The leadership nodes — vocal edition — comes down to newly acquired Chris Paul, a former rival and himself something of a known curmudgeon, and Green, who both barks and bites, the thinking man’s hothead, a sort of Machiavellian rascal. You can almost imagine him defending his ejection on the grounds that it earned Brandin Podziemski his bonafides, and that in the long-term, the team will be better situated for a championship run. That’s a joke, but only barely. Green, a basketball genius who should someday have a 100-foot golden statue erected outside of Chase Center, has lost the mandate of heaven in recent years — from his absolute abdication of giving a damn about the 2019-20 season and punching his erstwhile teammate Jordan Poole to treating a chance to fall to .500 without Curry with all the gravity of Summer League.
He’s got to be better than this. He can’t be so easily baited into becoming a caricature of himself. The Warriors aren’t winning anything unless they get the best possible version of Green: clear-headed, energized, motivated. That’s not what we saw against Minnesota. It’s a long way from what we saw against Minnesota, and it’s not even the incident itself, but how unsurprising it was, how little it felt like an aberration.

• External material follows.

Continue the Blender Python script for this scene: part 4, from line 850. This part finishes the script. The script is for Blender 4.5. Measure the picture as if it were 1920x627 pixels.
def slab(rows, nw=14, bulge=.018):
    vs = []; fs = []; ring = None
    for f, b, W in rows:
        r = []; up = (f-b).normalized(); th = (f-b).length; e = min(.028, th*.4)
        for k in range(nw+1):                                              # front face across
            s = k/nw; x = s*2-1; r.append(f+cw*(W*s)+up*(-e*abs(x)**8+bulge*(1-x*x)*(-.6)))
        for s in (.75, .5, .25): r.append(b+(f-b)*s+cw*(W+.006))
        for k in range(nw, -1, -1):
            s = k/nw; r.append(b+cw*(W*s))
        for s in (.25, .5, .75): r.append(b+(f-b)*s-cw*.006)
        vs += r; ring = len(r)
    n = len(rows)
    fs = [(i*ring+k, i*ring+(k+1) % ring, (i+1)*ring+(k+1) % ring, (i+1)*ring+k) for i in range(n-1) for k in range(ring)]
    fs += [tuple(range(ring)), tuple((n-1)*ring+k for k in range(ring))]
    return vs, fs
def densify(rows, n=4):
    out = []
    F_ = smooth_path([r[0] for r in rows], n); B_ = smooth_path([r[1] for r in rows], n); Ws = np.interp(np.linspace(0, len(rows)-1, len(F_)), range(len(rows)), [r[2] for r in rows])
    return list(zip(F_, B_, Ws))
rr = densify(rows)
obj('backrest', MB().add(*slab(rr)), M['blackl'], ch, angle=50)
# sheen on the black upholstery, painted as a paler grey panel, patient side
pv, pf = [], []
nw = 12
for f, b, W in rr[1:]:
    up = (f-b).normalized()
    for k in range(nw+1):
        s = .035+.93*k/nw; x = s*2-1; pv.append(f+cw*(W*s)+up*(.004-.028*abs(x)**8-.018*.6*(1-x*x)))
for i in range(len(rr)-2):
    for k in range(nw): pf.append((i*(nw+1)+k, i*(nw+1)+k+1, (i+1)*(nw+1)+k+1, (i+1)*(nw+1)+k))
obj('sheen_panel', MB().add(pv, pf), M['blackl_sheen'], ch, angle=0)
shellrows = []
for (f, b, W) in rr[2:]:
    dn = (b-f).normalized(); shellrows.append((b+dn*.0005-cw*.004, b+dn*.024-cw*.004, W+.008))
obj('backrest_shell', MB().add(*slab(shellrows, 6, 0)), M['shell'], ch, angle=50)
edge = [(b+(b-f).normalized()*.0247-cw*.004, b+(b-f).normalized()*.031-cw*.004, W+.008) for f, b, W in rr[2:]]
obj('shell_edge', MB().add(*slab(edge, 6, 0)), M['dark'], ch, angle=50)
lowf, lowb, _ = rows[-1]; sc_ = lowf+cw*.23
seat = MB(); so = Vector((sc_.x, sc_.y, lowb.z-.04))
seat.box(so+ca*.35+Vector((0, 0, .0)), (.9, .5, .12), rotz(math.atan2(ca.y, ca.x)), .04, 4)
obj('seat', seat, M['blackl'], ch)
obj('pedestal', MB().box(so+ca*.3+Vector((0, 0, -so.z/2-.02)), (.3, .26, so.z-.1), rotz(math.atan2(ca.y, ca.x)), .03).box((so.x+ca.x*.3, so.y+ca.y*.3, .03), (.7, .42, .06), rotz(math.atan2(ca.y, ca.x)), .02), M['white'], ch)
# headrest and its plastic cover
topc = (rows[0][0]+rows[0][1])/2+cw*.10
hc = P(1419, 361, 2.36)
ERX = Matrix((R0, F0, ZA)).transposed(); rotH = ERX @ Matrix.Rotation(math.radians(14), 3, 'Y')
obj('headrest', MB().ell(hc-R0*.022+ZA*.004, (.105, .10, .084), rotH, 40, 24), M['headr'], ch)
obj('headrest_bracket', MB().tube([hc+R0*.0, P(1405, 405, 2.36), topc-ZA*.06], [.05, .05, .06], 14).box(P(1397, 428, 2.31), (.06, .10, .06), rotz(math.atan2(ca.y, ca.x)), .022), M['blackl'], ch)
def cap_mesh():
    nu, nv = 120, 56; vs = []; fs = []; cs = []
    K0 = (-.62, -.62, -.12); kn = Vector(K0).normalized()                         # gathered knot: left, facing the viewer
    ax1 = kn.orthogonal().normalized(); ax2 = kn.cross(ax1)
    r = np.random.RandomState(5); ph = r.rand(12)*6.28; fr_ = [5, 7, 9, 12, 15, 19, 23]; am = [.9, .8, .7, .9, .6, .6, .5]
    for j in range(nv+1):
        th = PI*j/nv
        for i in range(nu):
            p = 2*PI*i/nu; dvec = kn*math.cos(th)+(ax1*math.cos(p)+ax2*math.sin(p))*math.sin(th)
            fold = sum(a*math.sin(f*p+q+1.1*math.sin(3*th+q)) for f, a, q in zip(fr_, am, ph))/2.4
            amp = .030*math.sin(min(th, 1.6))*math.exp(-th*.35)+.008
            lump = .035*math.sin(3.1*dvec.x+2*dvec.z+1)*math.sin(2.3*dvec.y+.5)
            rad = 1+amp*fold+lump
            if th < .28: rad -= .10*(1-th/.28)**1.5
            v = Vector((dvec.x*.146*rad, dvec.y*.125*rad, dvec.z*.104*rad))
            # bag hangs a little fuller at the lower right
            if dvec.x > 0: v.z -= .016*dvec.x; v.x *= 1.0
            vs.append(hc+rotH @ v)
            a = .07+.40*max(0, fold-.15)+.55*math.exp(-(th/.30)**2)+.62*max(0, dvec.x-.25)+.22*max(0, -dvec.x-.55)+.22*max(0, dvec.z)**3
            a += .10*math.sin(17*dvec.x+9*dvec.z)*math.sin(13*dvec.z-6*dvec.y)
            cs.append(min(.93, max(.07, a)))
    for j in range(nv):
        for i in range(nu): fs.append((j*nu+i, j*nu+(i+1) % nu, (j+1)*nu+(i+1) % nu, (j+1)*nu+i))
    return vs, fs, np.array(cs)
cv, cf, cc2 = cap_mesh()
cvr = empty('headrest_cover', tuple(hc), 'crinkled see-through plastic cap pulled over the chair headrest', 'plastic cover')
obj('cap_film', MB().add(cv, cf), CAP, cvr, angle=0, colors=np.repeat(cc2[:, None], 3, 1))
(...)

So, Draymond Green, from all of us stans and simps and long-time converts: accept that your team will go nowhere without your leadership. You have to know that. They will be dead in the water. Doomed. This is literally the moment to step up, to step out of the fire-and-brimstone comfort zone and show the world your multitudes. You need to prove to yourself, to them, to us, to the naysayers and the apologists alike, that you are the leader this team needs, has always needed. Leaders have to lead, even when leading is annoying. That’s their moral imperative. No more pointless, counterintuitive antics.